My Six Convicts

MY SIX CONVICTS sums up its heart-sleeve message with one line from its doggedly earnest protagonist—“I could see from the Rorschach test that he was a man torn by some deep frustration“. Whether you nod in reflection or snort in derision may depend on your attitudes towards crime & punishment and its subset: rehabilitation. Directed in 1952 by Argentine-gone-Hollywood craftsman Hugo Fregonese (The Raid), the script by Michael Blankfort was based on Donald Powell Wilson’s “My Six Convicts: A Psychologist’s Three Years in Fort Leavenworth“.  Wilson worked in the early 1930s, studying drug addiction’s connection to criminal behavior. The screenplay skips chemical excuses and plays a no-blame-game off assorted anti-social ‘tendencies’, makes Leavenworth into ‘Harbor State Prison’ and is a seriocomic treatment, because, per message-delivery mission, we want to “like” the fellas who are locked up. Ask a crime victim. Should be easy to find one.

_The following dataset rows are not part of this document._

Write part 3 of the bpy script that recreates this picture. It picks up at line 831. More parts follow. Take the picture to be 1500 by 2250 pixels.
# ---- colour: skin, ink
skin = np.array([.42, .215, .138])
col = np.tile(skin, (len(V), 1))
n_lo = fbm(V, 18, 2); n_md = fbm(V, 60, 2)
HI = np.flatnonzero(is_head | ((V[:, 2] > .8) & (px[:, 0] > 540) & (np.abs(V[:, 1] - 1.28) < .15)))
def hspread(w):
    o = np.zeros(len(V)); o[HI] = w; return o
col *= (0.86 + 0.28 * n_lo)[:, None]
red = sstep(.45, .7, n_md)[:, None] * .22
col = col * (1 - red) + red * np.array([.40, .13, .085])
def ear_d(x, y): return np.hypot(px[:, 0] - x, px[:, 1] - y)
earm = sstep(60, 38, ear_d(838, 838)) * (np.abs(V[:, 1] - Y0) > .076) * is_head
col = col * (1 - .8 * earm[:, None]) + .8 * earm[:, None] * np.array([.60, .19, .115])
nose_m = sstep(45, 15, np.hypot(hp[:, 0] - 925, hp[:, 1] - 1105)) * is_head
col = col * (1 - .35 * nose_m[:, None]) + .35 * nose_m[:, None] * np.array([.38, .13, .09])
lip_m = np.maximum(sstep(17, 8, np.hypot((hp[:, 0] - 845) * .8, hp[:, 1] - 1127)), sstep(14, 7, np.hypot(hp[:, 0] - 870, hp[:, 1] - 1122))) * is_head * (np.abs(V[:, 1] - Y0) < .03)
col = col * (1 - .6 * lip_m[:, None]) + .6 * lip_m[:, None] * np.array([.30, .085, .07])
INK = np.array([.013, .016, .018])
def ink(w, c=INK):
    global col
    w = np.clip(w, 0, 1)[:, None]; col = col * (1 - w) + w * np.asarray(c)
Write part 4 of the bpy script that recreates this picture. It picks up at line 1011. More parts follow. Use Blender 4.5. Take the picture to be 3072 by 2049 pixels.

John Beal does a good job playing ‘Doc’ (aka Wilson), who learns the ropes while trying to untie the knots that put his inmate assistants behind bars. His six case-studies who volunteer their expertise (honed) and time (aplenty) are ‘Connie’ (Millard Mitchell), a cagey safecracker; ‘Punch Pinero’ (Gilbert Roland), mob bigshot; ‘Blivens’ (Marshall Thompson), amiable alcoholic thief; ‘Kopac’ (Jay Adler), sad sack recidivist; ‘Clem’ (Alf Kjellin), haunted bank robber; and ‘Dawson’ (Harry Morgan), ice-blooded killer-for-fun. Who’ll teach who, and what?

Obviously carbon-dated by attitudinal sand-shifts in society at large and specifically by the modern day curse of casual viciousness, merry brutality, gangs equipped like armies and profitable glorified dehumanization, the debit end of this well-meaning oldie suffers from whimsy and an inculcated case of wishful thinking; the hopeful liberalism is so honest and quaint that its naivete is heartbreaking.

On the positive slate, the performances are uniformly strong, the supporting array is stocked with reliable and familiar faces, the black & white photography is effective (with some location shooting in San Quentin), it’s well directed by Fregonese and is burnished by the dramatic flair inherent in a Dimitri Tiomkin music score.

I also remember how grateful I was that at least some of my men had learned to be loyal. Not to a gang or to power but to a job; in a small way to society and this gave me hope for their future.”

In that last year of the Truman administration, box office of $3,100,000 tagged 117th place. 104 minutes, with Regis Toomey, Fay Roope (the Warden), Carleton Young, Charles Bronson (billed Buchinsky), Russ Conway, John Marley, Byron Foulger, Barney Phillips and Wesley Addy.